What is Title Respect? Blogger’s definition: working in such a way that shows ongoing respect for one’s title earned through academic achievement or hired position; engaging with coworkers, clients, customers, employees, parishioners in such a way to bring respect to one’s organizational position

Is this easy? Certainly appears to be easier for some more than others. Character plays a significant role in title respect.

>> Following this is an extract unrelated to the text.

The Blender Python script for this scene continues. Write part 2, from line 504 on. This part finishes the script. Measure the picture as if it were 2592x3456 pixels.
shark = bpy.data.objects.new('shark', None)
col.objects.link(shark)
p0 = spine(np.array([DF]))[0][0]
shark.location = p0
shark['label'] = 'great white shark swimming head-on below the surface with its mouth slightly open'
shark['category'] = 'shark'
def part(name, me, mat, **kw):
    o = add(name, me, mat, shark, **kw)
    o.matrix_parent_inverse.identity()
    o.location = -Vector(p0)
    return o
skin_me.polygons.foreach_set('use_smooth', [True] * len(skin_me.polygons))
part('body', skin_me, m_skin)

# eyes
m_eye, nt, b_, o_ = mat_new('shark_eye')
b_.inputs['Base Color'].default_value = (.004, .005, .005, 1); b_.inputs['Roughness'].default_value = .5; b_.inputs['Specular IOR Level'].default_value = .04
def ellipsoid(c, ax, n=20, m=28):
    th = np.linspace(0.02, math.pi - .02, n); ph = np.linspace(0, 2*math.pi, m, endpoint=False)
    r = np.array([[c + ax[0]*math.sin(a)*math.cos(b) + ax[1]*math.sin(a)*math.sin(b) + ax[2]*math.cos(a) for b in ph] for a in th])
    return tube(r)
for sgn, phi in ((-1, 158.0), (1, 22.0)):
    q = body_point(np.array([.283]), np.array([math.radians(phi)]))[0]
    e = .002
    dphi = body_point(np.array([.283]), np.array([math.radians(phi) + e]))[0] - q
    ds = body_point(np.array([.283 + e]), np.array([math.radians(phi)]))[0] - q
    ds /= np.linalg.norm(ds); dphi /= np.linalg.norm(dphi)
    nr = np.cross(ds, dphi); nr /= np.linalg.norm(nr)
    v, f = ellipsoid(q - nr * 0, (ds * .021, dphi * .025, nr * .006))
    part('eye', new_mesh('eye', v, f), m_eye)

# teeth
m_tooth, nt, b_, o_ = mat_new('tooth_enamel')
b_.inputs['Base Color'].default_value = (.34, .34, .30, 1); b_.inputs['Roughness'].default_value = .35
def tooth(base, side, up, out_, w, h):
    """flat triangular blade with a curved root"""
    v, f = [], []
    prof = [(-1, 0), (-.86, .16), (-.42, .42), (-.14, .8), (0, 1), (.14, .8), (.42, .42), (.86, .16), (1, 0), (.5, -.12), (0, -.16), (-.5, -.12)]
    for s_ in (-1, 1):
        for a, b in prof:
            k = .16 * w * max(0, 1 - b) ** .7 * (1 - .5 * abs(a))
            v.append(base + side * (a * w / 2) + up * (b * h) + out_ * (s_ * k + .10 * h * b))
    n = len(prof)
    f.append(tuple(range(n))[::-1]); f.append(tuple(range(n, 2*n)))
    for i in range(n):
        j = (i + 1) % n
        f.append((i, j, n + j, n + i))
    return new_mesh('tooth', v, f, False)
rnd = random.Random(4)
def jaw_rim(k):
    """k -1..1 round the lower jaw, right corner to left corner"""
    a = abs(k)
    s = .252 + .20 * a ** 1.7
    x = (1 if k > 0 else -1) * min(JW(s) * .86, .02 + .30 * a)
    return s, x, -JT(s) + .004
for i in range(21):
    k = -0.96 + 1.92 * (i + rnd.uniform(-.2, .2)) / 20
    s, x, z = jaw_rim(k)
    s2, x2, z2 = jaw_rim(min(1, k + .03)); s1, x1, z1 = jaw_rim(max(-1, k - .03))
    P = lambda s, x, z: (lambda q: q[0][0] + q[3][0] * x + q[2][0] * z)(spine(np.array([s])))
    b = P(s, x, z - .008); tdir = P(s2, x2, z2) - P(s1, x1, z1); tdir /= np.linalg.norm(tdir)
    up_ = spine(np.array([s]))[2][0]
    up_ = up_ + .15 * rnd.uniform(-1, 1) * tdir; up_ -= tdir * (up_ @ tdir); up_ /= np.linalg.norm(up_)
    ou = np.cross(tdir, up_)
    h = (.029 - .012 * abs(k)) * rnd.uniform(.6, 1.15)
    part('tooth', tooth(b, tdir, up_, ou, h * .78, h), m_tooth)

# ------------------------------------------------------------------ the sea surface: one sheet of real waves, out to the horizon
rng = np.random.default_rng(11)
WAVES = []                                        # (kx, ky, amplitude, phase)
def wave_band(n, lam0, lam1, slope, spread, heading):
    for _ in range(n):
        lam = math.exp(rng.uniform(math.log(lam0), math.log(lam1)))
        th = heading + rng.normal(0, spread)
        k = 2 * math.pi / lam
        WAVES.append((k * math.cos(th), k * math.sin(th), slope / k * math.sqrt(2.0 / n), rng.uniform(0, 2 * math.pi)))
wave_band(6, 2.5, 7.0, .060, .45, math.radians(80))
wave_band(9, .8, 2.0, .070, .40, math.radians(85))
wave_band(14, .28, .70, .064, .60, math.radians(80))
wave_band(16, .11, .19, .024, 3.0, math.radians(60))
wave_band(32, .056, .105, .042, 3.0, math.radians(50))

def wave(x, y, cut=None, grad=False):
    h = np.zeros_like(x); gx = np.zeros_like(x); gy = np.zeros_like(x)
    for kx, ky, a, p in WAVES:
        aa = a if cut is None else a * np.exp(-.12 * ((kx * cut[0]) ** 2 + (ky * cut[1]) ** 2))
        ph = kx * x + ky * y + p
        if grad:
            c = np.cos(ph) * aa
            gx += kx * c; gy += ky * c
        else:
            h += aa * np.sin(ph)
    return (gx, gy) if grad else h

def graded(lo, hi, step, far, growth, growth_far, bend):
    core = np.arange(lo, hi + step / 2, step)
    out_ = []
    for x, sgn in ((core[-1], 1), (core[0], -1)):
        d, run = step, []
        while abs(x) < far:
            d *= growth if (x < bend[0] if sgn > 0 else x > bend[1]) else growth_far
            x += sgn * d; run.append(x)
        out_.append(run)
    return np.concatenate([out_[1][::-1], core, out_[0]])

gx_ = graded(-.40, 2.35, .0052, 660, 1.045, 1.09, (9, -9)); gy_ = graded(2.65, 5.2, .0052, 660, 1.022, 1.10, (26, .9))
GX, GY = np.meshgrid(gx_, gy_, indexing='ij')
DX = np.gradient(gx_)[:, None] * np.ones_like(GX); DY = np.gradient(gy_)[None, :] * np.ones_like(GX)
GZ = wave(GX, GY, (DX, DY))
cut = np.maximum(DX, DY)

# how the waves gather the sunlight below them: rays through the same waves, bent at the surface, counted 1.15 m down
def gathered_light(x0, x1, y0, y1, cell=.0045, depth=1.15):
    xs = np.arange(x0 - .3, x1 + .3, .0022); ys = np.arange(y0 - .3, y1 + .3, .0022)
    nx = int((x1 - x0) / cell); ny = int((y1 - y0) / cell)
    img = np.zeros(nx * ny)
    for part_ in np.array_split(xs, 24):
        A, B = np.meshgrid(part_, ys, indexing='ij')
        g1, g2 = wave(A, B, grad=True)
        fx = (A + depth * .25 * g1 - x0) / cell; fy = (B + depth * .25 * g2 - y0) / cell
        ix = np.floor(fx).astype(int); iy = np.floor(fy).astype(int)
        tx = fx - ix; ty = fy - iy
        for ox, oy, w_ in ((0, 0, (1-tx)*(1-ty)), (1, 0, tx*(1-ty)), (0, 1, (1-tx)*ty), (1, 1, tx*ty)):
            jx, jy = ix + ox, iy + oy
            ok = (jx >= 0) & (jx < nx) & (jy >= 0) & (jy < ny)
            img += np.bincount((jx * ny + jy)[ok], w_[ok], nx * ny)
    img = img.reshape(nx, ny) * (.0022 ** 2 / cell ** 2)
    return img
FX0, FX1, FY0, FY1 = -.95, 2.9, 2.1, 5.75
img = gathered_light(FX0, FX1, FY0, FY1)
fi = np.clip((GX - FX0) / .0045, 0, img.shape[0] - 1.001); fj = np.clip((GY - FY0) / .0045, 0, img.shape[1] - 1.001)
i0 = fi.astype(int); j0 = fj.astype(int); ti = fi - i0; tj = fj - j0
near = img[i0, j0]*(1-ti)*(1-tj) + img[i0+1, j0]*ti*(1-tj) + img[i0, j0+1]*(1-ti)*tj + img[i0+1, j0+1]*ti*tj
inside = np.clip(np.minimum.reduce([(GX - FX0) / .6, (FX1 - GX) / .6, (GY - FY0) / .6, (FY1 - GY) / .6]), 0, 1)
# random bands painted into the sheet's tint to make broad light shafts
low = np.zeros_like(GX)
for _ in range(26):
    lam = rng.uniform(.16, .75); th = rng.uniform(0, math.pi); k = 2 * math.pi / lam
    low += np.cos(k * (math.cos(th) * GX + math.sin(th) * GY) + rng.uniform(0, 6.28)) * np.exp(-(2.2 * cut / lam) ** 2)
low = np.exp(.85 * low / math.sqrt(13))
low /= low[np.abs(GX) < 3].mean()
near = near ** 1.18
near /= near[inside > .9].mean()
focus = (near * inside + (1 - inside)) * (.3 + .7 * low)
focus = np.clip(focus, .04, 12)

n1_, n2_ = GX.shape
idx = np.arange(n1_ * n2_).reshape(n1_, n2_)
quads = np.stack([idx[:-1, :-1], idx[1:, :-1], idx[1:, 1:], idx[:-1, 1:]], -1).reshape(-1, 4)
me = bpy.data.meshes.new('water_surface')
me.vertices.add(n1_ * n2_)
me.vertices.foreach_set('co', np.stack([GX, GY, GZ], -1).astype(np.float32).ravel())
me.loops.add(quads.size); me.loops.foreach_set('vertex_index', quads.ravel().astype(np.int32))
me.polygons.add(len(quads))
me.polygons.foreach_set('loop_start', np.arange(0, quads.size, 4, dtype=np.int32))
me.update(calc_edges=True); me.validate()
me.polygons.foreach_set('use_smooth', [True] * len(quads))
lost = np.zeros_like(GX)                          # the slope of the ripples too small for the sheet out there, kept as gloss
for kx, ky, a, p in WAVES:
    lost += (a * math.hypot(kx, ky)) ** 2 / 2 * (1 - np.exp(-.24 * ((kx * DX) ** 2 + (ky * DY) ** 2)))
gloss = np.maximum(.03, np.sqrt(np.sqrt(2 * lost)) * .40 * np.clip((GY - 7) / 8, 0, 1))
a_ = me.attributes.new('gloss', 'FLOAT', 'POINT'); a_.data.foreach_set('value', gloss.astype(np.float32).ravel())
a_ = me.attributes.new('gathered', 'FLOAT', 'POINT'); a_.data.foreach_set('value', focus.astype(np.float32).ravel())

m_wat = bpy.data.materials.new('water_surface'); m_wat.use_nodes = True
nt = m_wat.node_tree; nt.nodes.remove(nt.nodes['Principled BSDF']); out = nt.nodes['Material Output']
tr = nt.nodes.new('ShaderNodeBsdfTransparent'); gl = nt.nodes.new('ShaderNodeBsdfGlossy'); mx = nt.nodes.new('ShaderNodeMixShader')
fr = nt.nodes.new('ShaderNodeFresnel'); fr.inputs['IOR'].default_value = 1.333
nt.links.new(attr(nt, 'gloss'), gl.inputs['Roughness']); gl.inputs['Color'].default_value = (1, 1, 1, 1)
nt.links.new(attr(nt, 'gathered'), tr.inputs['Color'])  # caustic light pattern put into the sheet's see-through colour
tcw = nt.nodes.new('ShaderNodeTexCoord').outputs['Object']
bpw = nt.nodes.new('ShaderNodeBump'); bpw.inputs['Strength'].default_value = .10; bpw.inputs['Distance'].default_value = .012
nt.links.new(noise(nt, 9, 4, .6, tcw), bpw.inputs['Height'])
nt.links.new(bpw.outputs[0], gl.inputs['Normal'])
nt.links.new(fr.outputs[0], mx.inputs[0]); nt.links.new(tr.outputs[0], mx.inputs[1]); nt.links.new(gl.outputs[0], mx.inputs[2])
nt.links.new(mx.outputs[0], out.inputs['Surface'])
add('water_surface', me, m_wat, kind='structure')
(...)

If you are wondering how you are doing in the title respect category, gauge your efforts in these five actions:

Treating people with dignity

  • How are your “bedside manners”?
  • How often do you say, “Thank You”?
  • Do people leave your conversation feeling heard?

Continuous learning 

  • What’s the last book you read about your field of work?
  • If you’re not reading, how are you striving to learn?
  • If you’ve stopped learning, can you pinpoint why that is and address that issue?

Rolling without Flaunting

  • Do you insist your personal return address labels bear your title?
  • Does everyone have to know what charity you support?
  • Do you always have to sit at the head of the table?

Investing in the next generation

  • Who are you currently coaching or mentoring?
  • What support could/do you give to starters in your field?
  • How do you make yourself available to the 20s & 30s community?

Giving credit where credit is due

  • Who receives credit at the end of the project?
  • How does collaboration get celebrated?
  • How might you encourage someone after their first “win”?